Your goal
Pictures do not belong in the copy; transcribe everything else in the records exactly.

* * * * * * *

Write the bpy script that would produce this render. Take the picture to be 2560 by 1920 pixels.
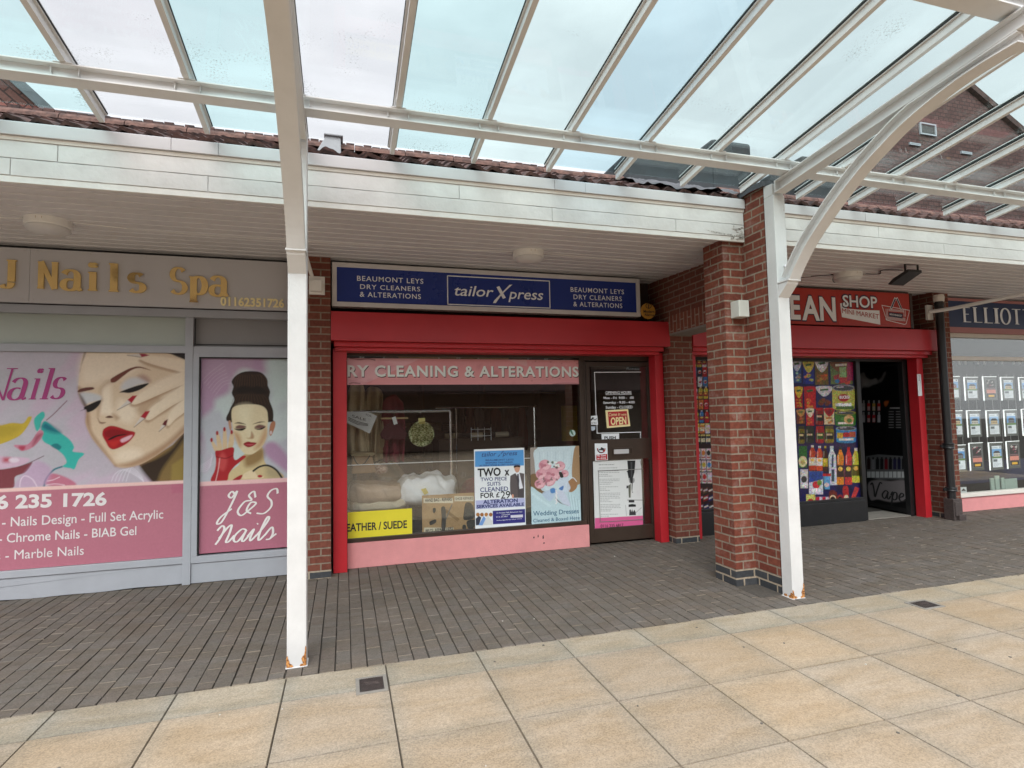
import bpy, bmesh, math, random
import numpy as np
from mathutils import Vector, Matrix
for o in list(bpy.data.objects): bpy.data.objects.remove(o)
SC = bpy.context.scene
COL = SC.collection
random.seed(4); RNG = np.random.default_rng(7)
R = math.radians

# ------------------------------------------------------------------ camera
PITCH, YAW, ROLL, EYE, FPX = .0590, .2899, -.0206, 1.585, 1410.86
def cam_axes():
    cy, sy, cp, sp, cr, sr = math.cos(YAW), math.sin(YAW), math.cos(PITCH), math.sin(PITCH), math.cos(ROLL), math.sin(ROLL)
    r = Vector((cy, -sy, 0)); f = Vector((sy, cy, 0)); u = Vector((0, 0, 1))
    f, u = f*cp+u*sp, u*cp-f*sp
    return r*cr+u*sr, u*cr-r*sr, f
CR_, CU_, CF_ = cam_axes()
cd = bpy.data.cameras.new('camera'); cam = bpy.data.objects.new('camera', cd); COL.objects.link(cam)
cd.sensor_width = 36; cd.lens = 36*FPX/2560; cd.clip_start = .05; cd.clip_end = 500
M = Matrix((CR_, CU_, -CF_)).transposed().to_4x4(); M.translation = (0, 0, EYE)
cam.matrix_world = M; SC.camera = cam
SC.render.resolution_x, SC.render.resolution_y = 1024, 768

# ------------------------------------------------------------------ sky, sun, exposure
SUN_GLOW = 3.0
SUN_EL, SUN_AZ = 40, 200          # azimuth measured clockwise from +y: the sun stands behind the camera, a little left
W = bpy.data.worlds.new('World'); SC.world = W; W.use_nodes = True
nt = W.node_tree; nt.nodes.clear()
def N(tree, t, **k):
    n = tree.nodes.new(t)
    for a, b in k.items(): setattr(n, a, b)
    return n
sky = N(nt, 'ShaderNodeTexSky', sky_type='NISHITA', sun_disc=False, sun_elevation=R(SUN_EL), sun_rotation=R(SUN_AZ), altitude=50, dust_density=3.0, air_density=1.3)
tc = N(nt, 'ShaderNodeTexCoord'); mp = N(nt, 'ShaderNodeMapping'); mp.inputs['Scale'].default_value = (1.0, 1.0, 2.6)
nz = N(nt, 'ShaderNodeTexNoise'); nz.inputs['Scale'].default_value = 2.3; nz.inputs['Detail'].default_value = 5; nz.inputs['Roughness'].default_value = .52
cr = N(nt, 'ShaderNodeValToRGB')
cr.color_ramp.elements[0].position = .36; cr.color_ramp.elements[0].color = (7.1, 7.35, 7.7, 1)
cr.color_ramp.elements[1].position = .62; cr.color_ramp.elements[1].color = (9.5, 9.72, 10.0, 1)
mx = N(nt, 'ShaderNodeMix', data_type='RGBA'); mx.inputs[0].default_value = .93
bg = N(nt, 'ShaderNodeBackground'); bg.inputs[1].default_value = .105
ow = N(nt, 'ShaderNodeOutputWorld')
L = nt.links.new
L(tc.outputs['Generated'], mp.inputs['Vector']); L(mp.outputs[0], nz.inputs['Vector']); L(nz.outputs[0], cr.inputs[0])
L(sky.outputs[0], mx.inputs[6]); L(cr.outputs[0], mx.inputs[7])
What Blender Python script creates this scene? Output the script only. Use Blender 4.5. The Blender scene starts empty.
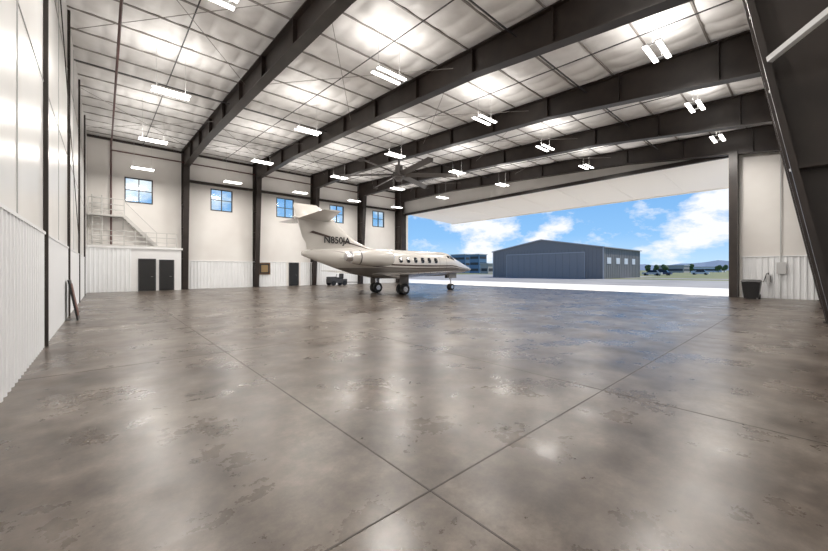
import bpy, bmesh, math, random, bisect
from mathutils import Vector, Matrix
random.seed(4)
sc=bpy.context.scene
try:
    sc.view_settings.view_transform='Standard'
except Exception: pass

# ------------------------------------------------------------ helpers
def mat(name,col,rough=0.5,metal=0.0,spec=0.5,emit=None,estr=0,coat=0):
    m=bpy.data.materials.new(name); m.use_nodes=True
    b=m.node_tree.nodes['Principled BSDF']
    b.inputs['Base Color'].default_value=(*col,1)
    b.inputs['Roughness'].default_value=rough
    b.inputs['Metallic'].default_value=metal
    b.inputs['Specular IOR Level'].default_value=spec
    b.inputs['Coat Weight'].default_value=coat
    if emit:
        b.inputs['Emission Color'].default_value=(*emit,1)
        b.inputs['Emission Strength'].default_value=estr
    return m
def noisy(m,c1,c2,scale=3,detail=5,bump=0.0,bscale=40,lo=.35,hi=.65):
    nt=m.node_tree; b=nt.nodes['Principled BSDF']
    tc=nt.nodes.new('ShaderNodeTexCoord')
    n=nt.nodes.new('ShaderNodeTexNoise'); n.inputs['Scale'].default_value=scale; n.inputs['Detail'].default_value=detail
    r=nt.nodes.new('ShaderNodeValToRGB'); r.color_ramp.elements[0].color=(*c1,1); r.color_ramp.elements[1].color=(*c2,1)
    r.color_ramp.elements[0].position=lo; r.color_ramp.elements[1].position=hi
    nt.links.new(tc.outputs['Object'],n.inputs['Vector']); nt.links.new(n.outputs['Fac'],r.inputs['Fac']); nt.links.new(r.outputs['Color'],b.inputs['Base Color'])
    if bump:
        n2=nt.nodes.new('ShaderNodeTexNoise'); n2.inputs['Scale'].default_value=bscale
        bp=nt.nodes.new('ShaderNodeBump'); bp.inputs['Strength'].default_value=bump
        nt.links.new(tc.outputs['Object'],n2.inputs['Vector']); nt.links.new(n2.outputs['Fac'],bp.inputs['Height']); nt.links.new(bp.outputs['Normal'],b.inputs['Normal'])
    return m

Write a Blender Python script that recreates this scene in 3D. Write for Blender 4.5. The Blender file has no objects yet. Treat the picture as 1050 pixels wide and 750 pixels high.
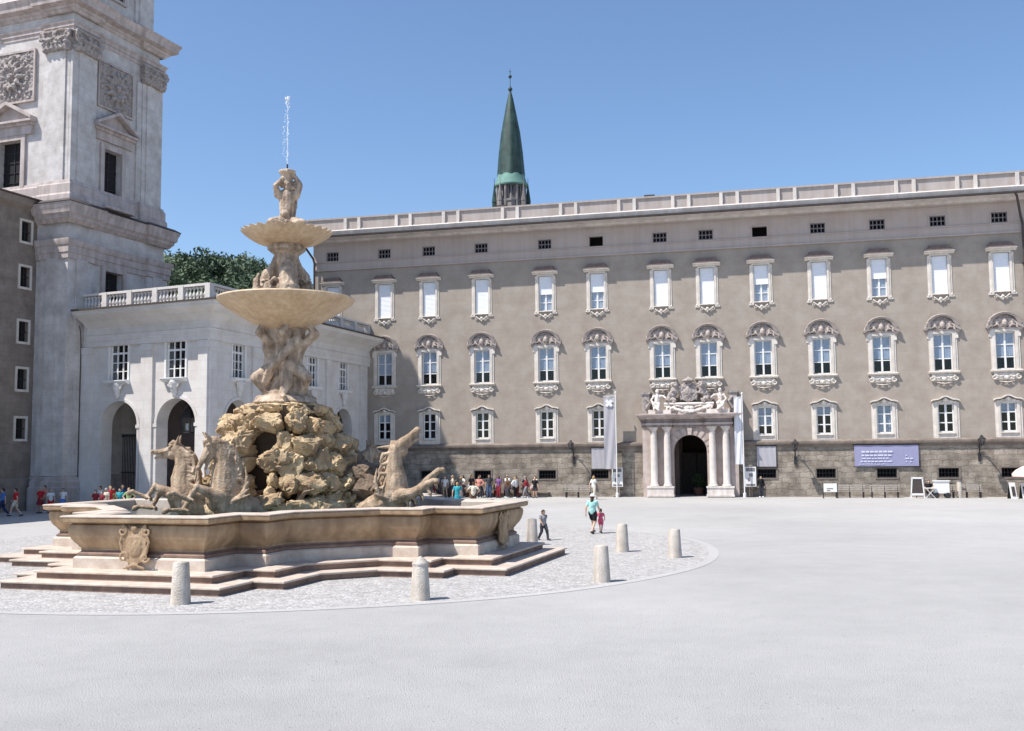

* * * * * * *

Worked answer
Write the bpy script that would produce this render. Take the picture to be 2560 by 1920 pixels.
import bpy, bmesh, math, random
import numpy as np
from mathutils import Vector, Matrix
for o in list(bpy.data.objects): bpy.data.objects.remove(o)
SC = bpy.context.scene
COL = SC.collection
random.seed(4); RNG = np.random.default_rng(7)
R = math.radians

# ------------------------------------------------------------------ camera
PITCH, YAW, ROLL, EYE, FPX = .0590, .2899, -.0206, 1.585, 1410.86
def cam_axes():
    cy, sy, cp, sp, cr, sr = math.cos(YAW), math.sin(YAW), math.cos(PITCH), math.sin(PITCH), math.cos(ROLL), math.sin(ROLL)
    r = Vector((cy, -sy, 0)); f = Vector((sy, cy, 0)); u = Vector((0, 0, 1))
    f, u = f*cp+u*sp, u*cp-f*sp
    return r*cr+u*sr, u*cr-r*sr, f
CR_, CU_, CF_ = cam_axes()
cd = bpy.data.cameras.new('camera'); cam = bpy.data.objects.new('camera', cd); COL.objects.link(cam)
cd.sensor_width = 36; cd.lens = 36*FPX/2560; cd.clip_start = .05; cd.clip_end = 500
M = Matrix((CR_, CU_, -CF_)).transposed().to_4x4(); M.translation = (0, 0, EYE)
cam.matrix_world = M; SC.camera = cam
SC.render.resolution_x, SC.render.resolution_y = 1024, 768

# ------------------------------------------------------------------ sky, sun, exposure
SUN_GLOW = 3.0
SUN_EL, SUN_AZ = 40, 200          # azimuth measured clockwise from +y: the sun stands behind the camera, a little left
W = bpy.data.worlds.new('World'); SC.world = W; W.use_nodes = True
nt = W.node_tree; nt.nodes.clear()
def N(tree, t, **k):
    n = tree.nodes.new(t)
    for a, b in k.items(): setattr(n, a, b)
    return n
sky = N(nt, 'ShaderNodeTexSky', sky_type='NISHITA', sun_disc=False, sun_elevation=R(SUN_EL), sun_rotation=R(SUN_AZ), altitude=50, dust_density=3.0, air_density=1.3)
tc = N(nt, 'ShaderNodeTexCoord'); mp = N(nt, 'ShaderNodeMapping'); mp.inputs['Scale'].default_value = (1.0, 1.0, 2.6)
nz = N(nt, 'ShaderNodeTexNoise'); nz.inputs['Scale'].default_value = 2.3; nz.inputs['Detail'].default_value = 5; nz.inputs['Roughness'].default_value = .52
cr = N(nt, 'ShaderNodeValToRGB')
cr.color_ramp.elements[0].position = .36; cr.color_ramp.elements[0].color = (7.1, 7.35, 7.7, 1)
cr.color_ramp.elements[1].position = .62; cr.color_ramp.elements[1].color = (9.5, 9.72, 10.0, 1)
mx = N(nt, 'ShaderNodeMix', data_type='RGBA'); mx.inputs[0].default_value = .93
bg = N(nt, 'ShaderNodeBackground'); bg.inputs[1].default_value = .105
ow = N(nt, 'ShaderNodeOutputWorld')
L = nt.links.new
L(tc.outputs['Generated'], mp.inputs['Vector']); L(mp.outputs[0], nz.inputs['Vector']); L(nz.outputs[0], cr.inputs[0])
L(sky.outputs[0], mx.inputs[6]); L(cr.outputs[0], mx.inputs[7])
What Blender Python script creates this scene? Output the script only. Use Blender 4.5. The Blender scene starts empty.
import bpy, bmesh, math, random, bisect
from mathutils import Vector, Matrix
random.seed(4)
sc=bpy.context.scene
try:
    sc.view_settings.view_transform='Standard'
except Exception: pass

# ------------------------------------------------------------ helpers
def mat(name,col,rough=0.5,metal=0.0,spec=0.5,emit=None,estr=0,coat=0):
    m=bpy.data.materials.new(name); m.use_nodes=True
    b=m.node_tree.nodes['Principled BSDF']
    b.inputs['Base Color'].default_value=(*col,1)
    b.inputs['Roughness'].default_value=rough
    b.inputs['Metallic'].default_value=metal
    b.inputs['Specular IOR Level'].default_value=spec
    b.inputs['Coat Weight'].default_value=coat
    if emit:
        b.inputs['Emission Color'].default_value=(*emit,1)
        b.inputs['Emission Strength'].default_value=estr
    return m
def noisy(m,c1,c2,scale=3,detail=5,bump=0.0,bscale=40,lo=.35,hi=.65):
    nt=m.node_tree; b=nt.nodes['Principled BSDF']
    tc=nt.nodes.new('ShaderNodeTexCoord')
    n=nt.nodes.new('ShaderNodeTexNoise'); n.inputs['Scale'].default_value=scale; n.inputs['Detail'].default_value=detail
    r=nt.nodes.new('ShaderNodeValToRGB'); r.color_ramp.elements[0].color=(*c1,1); r.color_ramp.elements[1].color=(*c2,1)
    r.color_ramp.elements[0].position=lo; r.color_ramp.elements[1].position=hi
    nt.links.new(tc.outputs['Object'],n.inputs['Vector']); nt.links.new(n.outputs['Fac'],r.inputs['Fac']); nt.links.new(r.outputs['Color'],b.inputs['Base Color'])
    if bump:
        n2=nt.nodes.new('ShaderNodeTexNoise'); n2.inputs['Scale'].default_value=bscale
        bp=nt.nodes.new('ShaderNodeBump'); bp.inputs['Strength'].default_value=bump
        nt.links.new(tc.outputs['Object'],n2.inputs['Vector']); nt.links.new(n2.outputs['Fac'],bp.inputs['Height']); nt.links.new(bp.outputs['Normal'],b.inputs['Normal'])
    return m

Write a Blender Python script that recreates this scene in 3D. Write for Blender 4.5. The Blender file has no objects yet. Treat the picture as 1050 pixels wide and 750 pixels high.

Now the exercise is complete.